Task to complete: Scan the data for "scene" and copy the lines it appears in.

Items:
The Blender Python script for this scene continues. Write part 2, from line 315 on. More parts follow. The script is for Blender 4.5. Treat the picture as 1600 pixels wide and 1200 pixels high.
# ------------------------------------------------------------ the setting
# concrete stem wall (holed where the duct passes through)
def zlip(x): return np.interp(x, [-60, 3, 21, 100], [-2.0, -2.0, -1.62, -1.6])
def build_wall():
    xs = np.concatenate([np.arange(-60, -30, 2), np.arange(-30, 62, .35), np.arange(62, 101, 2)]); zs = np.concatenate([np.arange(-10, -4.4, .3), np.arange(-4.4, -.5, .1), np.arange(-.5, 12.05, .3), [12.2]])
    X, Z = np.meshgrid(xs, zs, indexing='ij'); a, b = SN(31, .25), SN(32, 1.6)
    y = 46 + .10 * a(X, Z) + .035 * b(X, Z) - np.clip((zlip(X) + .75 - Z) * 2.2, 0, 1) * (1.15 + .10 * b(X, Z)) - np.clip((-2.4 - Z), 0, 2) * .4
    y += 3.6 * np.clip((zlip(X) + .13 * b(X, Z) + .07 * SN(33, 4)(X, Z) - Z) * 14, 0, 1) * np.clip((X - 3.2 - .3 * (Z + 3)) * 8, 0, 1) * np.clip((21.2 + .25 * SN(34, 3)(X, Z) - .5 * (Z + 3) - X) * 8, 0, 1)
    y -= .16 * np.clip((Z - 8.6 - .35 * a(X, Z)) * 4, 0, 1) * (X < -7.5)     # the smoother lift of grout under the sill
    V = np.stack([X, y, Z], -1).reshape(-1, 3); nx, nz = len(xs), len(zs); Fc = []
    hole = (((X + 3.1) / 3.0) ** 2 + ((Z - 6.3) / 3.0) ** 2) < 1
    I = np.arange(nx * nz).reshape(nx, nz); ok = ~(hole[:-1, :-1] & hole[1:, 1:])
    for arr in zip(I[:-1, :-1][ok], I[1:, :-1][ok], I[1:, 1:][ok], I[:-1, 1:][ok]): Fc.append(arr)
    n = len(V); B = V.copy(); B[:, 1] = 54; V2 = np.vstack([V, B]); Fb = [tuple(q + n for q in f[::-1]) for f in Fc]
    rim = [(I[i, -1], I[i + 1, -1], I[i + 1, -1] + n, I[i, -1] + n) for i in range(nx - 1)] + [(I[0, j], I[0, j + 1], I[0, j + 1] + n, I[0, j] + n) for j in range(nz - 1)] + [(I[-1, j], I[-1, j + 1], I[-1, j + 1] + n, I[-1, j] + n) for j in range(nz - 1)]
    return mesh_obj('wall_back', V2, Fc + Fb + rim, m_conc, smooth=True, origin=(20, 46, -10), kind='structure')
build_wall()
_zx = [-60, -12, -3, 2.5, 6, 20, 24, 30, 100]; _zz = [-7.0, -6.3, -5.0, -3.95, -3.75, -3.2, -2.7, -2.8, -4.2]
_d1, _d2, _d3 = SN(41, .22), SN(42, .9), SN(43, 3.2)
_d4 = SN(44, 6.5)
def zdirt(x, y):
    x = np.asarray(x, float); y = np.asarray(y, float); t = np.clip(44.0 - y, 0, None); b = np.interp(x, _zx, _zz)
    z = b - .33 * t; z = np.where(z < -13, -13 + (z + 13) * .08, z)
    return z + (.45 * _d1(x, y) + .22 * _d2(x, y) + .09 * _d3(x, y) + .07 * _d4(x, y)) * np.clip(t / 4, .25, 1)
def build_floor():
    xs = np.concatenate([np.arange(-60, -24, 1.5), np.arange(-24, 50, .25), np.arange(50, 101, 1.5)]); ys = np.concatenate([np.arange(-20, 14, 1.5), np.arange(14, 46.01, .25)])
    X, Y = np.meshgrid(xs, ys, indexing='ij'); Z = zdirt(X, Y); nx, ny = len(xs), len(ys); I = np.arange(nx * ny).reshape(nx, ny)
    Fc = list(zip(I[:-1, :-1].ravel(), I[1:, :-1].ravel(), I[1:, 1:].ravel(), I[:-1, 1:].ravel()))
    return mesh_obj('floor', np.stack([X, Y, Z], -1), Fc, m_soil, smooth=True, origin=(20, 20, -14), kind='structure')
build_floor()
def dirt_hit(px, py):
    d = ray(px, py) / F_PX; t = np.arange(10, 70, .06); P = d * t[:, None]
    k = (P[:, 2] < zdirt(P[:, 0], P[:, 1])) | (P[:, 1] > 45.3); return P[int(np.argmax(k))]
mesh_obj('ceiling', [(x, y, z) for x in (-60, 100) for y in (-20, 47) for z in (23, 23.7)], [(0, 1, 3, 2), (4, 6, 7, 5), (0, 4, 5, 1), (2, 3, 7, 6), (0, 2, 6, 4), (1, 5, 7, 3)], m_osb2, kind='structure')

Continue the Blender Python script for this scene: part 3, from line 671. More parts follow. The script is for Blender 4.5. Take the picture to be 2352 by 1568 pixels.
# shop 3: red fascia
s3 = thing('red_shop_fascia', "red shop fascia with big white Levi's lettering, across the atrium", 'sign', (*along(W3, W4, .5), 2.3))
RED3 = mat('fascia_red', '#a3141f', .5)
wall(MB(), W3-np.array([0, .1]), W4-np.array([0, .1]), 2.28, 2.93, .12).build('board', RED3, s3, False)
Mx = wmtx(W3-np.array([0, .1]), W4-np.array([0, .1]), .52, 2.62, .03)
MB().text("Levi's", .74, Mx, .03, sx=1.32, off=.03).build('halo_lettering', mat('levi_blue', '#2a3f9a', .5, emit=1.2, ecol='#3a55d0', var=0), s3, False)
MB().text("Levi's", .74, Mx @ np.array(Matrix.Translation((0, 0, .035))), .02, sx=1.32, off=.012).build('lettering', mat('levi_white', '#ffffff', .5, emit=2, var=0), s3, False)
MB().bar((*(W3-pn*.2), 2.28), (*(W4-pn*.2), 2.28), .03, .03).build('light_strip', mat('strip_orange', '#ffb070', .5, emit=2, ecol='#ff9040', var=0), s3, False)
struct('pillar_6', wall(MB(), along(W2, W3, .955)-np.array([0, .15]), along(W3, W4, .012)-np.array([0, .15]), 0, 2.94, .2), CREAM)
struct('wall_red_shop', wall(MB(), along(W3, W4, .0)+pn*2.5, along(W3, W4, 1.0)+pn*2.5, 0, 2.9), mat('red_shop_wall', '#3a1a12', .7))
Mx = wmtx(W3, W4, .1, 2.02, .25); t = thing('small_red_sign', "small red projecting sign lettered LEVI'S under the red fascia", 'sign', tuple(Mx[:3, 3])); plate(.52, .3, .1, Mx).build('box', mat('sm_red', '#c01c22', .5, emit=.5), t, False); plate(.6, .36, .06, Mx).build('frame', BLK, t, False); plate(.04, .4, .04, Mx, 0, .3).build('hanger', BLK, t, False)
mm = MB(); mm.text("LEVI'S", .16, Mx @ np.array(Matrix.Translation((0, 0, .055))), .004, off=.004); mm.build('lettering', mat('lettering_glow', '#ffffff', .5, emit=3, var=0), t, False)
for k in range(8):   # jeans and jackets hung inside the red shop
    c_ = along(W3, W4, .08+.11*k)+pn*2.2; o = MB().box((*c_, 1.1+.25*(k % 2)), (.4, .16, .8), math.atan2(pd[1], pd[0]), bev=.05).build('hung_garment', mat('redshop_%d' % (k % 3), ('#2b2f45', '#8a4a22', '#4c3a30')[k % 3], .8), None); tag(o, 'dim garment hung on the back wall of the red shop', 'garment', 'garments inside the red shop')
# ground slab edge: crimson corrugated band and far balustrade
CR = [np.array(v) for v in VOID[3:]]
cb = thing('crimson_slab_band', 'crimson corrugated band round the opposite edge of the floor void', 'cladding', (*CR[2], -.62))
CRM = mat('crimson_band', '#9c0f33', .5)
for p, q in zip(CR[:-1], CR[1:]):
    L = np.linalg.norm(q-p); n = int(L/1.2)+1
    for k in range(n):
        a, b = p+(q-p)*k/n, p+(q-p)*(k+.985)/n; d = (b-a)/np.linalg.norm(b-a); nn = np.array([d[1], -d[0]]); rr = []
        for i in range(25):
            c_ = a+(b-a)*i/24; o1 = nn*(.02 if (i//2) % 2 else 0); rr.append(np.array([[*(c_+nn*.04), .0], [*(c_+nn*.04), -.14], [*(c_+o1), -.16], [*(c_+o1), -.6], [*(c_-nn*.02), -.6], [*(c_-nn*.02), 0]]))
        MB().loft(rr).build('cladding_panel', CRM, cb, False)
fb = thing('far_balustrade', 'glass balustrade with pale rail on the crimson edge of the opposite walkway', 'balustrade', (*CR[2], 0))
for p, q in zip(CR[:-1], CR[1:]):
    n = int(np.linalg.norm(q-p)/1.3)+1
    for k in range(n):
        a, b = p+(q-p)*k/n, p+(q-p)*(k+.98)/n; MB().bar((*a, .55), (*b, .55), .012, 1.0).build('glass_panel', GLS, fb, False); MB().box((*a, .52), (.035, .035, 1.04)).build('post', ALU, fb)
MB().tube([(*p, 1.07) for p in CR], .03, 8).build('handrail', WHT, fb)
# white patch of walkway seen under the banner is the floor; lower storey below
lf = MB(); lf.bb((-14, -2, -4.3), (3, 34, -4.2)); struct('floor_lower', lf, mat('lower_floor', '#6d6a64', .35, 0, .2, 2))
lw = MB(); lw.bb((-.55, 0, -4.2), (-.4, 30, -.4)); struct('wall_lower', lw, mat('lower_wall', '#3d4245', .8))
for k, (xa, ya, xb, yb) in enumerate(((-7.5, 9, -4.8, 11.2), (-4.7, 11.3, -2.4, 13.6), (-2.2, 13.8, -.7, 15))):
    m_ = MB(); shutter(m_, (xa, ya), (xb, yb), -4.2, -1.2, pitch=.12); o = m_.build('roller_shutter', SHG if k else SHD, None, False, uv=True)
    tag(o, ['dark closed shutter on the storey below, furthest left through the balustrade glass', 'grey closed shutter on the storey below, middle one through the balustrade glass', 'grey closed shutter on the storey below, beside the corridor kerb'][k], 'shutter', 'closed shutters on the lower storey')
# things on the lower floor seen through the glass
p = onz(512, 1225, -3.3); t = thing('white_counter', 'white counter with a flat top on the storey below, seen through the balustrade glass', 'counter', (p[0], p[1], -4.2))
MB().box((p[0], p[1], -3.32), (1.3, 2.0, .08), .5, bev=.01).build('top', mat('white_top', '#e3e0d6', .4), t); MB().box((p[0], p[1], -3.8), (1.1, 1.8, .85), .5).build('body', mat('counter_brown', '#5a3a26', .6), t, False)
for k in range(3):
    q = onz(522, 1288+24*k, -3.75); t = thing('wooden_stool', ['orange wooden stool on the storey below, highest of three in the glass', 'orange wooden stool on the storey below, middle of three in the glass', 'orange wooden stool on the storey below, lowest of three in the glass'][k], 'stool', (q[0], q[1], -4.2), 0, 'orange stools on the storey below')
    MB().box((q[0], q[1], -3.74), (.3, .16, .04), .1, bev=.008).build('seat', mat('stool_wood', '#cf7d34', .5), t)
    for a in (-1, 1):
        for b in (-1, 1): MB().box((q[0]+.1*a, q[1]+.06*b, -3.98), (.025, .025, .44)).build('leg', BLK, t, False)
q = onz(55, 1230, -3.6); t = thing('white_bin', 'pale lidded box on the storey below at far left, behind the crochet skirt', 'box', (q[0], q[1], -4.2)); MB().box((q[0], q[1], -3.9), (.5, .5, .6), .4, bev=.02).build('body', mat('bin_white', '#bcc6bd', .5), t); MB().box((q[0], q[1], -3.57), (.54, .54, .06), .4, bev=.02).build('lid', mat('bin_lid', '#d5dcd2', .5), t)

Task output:
The Blender Python script for this scene continues. Write part 2, from line 315 on. More parts follow. The script is for Blender 4.5. Treat the picture as 1600 pixels wide and 1200 pixels high.
Continue the Blender Python script for this scene: part 3, from line 671. More parts follow. The script is for Blender 4.5. Take the picture to be 2352 by 1568 pixels.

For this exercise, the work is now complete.